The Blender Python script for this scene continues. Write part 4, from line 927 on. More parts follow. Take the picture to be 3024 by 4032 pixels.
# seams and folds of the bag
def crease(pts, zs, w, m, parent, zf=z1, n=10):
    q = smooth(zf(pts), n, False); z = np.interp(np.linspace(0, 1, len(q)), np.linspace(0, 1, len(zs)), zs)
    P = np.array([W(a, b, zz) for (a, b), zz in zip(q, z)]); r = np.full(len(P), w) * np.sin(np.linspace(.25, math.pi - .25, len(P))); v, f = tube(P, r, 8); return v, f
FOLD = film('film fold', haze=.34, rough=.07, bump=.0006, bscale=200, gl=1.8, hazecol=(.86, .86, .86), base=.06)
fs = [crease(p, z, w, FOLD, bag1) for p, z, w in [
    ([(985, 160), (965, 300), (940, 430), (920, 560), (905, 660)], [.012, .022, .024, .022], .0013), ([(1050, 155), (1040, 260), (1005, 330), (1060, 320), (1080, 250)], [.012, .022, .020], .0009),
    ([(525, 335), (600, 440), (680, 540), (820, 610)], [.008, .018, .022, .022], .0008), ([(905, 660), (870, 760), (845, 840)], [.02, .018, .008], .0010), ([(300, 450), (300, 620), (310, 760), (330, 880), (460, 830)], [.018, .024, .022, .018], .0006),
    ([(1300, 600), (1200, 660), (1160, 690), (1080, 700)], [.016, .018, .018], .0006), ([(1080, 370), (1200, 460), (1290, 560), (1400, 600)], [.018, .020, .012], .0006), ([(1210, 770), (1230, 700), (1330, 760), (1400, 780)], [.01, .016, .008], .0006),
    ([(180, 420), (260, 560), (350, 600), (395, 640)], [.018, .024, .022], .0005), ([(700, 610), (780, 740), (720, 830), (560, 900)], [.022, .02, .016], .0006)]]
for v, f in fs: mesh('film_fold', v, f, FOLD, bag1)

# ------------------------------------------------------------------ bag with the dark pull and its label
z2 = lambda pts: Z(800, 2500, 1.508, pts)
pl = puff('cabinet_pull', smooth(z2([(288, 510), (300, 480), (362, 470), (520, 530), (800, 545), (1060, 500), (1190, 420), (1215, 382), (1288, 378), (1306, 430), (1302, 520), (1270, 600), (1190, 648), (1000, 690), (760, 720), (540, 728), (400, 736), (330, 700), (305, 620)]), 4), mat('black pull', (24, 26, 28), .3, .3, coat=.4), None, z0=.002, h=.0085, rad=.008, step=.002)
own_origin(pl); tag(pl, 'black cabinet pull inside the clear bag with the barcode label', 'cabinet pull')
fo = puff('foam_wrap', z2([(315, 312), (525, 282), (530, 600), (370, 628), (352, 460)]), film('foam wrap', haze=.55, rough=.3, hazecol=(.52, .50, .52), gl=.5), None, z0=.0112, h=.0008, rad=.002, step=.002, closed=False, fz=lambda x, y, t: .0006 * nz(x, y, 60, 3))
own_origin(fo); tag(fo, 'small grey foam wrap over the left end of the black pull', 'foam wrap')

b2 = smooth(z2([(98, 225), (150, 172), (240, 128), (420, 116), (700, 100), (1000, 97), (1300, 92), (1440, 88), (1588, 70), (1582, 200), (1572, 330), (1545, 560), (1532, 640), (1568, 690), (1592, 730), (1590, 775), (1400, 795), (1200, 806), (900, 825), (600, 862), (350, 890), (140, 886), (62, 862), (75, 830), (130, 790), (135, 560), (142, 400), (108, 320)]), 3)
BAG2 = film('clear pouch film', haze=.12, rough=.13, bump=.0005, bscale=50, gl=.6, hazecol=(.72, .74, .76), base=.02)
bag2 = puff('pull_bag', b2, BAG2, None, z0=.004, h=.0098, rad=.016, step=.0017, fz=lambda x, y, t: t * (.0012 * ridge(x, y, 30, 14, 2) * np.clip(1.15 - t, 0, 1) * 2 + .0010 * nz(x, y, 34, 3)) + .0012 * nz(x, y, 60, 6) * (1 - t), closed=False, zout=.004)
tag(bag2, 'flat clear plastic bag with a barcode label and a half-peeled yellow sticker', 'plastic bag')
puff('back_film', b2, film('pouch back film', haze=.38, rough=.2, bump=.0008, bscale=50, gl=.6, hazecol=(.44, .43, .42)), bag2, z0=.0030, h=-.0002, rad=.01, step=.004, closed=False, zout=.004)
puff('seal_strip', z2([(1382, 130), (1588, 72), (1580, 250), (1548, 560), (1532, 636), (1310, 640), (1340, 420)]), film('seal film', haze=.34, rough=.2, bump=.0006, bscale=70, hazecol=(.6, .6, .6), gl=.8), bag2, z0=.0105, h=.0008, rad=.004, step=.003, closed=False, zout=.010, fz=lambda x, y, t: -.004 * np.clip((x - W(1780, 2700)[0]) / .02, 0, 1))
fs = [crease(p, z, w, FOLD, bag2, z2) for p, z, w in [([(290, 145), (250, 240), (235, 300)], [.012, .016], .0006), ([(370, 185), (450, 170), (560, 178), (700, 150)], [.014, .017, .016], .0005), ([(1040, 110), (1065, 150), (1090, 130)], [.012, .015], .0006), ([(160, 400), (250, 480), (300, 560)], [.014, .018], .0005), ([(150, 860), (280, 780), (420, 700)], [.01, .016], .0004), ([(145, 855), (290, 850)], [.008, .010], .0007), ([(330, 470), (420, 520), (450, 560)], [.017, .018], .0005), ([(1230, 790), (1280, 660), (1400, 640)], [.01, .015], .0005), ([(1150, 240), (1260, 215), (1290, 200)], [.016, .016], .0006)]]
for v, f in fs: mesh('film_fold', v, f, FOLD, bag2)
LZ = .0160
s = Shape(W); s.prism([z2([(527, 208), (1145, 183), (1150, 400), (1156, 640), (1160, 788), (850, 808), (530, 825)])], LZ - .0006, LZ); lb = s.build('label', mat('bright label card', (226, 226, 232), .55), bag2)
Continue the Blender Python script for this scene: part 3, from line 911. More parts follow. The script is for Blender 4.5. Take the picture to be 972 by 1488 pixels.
━━━━━━
◆ **PROBLEM TO SOLVE**: Provide all the records again, word for word.

◆ **ANSWER FOR THE TASK**:
The Blender Python script for this scene continues. Write part 4, from line 927 on. More parts follow. Take the picture to be 3024 by 4032 pixels.
# seams and folds of the bag
def crease(pts, zs, w, m, parent, zf=z1, n=10):
    q = smooth(zf(pts), n, False); z = np.interp(np.linspace(0, 1, len(q)), np.linspace(0, 1, len(zs)), zs)
    P = np.array([W(a, b, zz) for (a, b), zz in zip(q, z)]); r = np.full(len(P), w) * np.sin(np.linspace(.25, math.pi - .25, len(P))); v, f = tube(P, r, 8); return v, f
FOLD = film('film fold', haze=.34, rough=.07, bump=.0006, bscale=200, gl=1.8, hazecol=(.86, .86, .86), base=.06)
fs = [crease(p, z, w, FOLD, bag1) for p, z, w in [
    ([(985, 160), (965, 300), (940, 430), (920, 560), (905, 660)], [.012, .022, .024, .022], .0013), ([(1050, 155), (1040, 260), (1005, 330), (1060, 320), (1080, 250)], [.012, .022, .020], .0009),
    ([(525, 335), (600, 440), (680, 540), (820, 610)], [.008, .018, .022, .022], .0008), ([(905, 660), (870, 760), (845, 840)], [.02, .018, .008], .0010), ([(300, 450), (300, 620), (310, 760), (330, 880), (460, 830)], [.018, .024, .022, .018], .0006),
    ([(1300, 600), (1200, 660), (1160, 690), (1080, 700)], [.016, .018, .018], .0006), ([(1080, 370), (1200, 460), (1290, 560), (1400, 600)], [.018, .020, .012], .0006), ([(1210, 770), (1230, 700), (1330, 760), (1400, 780)], [.01, .016, .008], .0006),
    ([(180, 420), (260, 560), (350, 600), (395, 640)], [.018, .024, .022], .0005), ([(700, 610), (780, 740), (720, 830), (560, 900)], [.022, .02, .016], .0006)]]
for v, f in fs: mesh('film_fold', v, f, FOLD, bag1)

# ------------------------------------------------------------------ bag with the dark pull and its label
z2 = lambda pts: Z(800, 2500, 1.508, pts)
pl = puff('cabinet_pull', smooth(z2([(288, 510), (300, 480), (362, 470), (520, 530), (800, 545), (1060, 500), (1190, 420), (1215, 382), (1288, 378), (1306, 430), (1302, 520), (1270, 600), (1190, 648), (1000, 690), (760, 720), (540, 728), (400, 736), (330, 700), (305, 620)]), 4), mat('black pull', (24, 26, 28), .3, .3, coat=.4), None, z0=.002, h=.0085, rad=.008, step=.002)
own_origin(pl); tag(pl, 'black cabinet pull inside the clear bag with the barcode label', 'cabinet pull')
fo = puff('foam_wrap', z2([(315, 312), (525, 282), (530, 600), (370, 628), (352, 460)]), film('foam wrap', haze=.55, rough=.3, hazecol=(.52, .50, .52), gl=.5), None, z0=.0112, h=.0008, rad=.002, step=.002, closed=False, fz=lambda x, y, t: .0006 * nz(x, y, 60, 3))
own_origin(fo); tag(fo, 'small grey foam wrap over the left end of the black pull', 'foam wrap')

b2 = smooth(z2([(98, 225), (150, 172), (240, 128), (420, 116), (700, 100), (1000, 97), (1300, 92), (1440, 88), (1588, 70), (1582, 200), (1572, 330), (1545, 560), (1532, 640), (1568, 690), (1592, 730), (1590, 775), (1400, 795), (1200, 806), (900, 825), (600, 862), (350, 890), (140, 886), (62, 862), (75, 830), (130, 790), (135, 560), (142, 400), (108, 320)]), 3)
BAG2 = film('clear pouch film', haze=.12, rough=.13, bump=.0005, bscale=50, gl=.6, hazecol=(.72, .74, .76), base=.02)
bag2 = puff('pull_bag', b2, BAG2, None, z0=.004, h=.0098, rad=.016, step=.0017, fz=lambda x, y, t: t * (.0012 * ridge(x, y, 30, 14, 2) * np.clip(1.15 - t, 0, 1) * 2 + .0010 * nz(x, y, 34, 3)) + .0012 * nz(x, y, 60, 6) * (1 - t), closed=False, zout=.004)
tag(bag2, 'flat clear plastic bag with a barcode label and a half-peeled yellow sticker', 'plastic bag')
puff('back_film', b2, film('pouch back film', haze=.38, rough=.2, bump=.0008, bscale=50, gl=.6, hazecol=(.44, .43, .42)), bag2, z0=.0030, h=-.0002, rad=.01, step=.004, closed=False, zout=.004)
puff('seal_strip', z2([(1382, 130), (1588, 72), (1580, 250), (1548, 560), (1532, 636), (1310, 640), (1340, 420)]), film('seal film', haze=.34, rough=.2, bump=.0006, bscale=70, hazecol=(.6, .6, .6), gl=.8), bag2, z0=.0105, h=.0008, rad=.004, step=.003, closed=False, zout=.010, fz=lambda x, y, t: -.004 * np.clip((x - W(1780, 2700)[0]) / .02, 0, 1))
fs = [crease(p, z, w, FOLD, bag2, z2) for p, z, w in [([(290, 145), (250, 240), (235, 300)], [.012, .016], .0006), ([(370, 185), (450, 170), (560, 178), (700, 150)], [.014, .017, .016], .0005), ([(1040, 110), (1065, 150), (1090, 130)], [.012, .015], .0006), ([(160, 400), (250, 480), (300, 560)], [.014, .018], .0005), ([(150, 860), (280, 780), (420, 700)], [.01, .016], .0004), ([(145, 855), (290, 850)], [.008, .010], .0007), ([(330, 470), (420, 520), (450, 560)], [.017, .018], .0005), ([(1230, 790), (1280, 660), (1400, 640)], [.01, .015], .0005), ([(1150, 240), (1260, 215), (1290, 200)], [.016, .016], .0006)]]
for v, f in fs: mesh('film_fold', v, f, FOLD, bag2)
LZ = .0160
s = Shape(W); s.prism([z2([(527, 208), (1145, 183), (1150, 400), (1156, 640), (1160, 788), (850, 808), (530, 825)])], LZ - .0006, LZ); lb = s.build('label', mat('bright label card', (226, 226, 232), .55), bag2)
Continue the Blender Python script for this scene: part 3, from line 911. More parts follow. The script is for Blender 4.5. Take the picture to be 972 by 1488 pixels.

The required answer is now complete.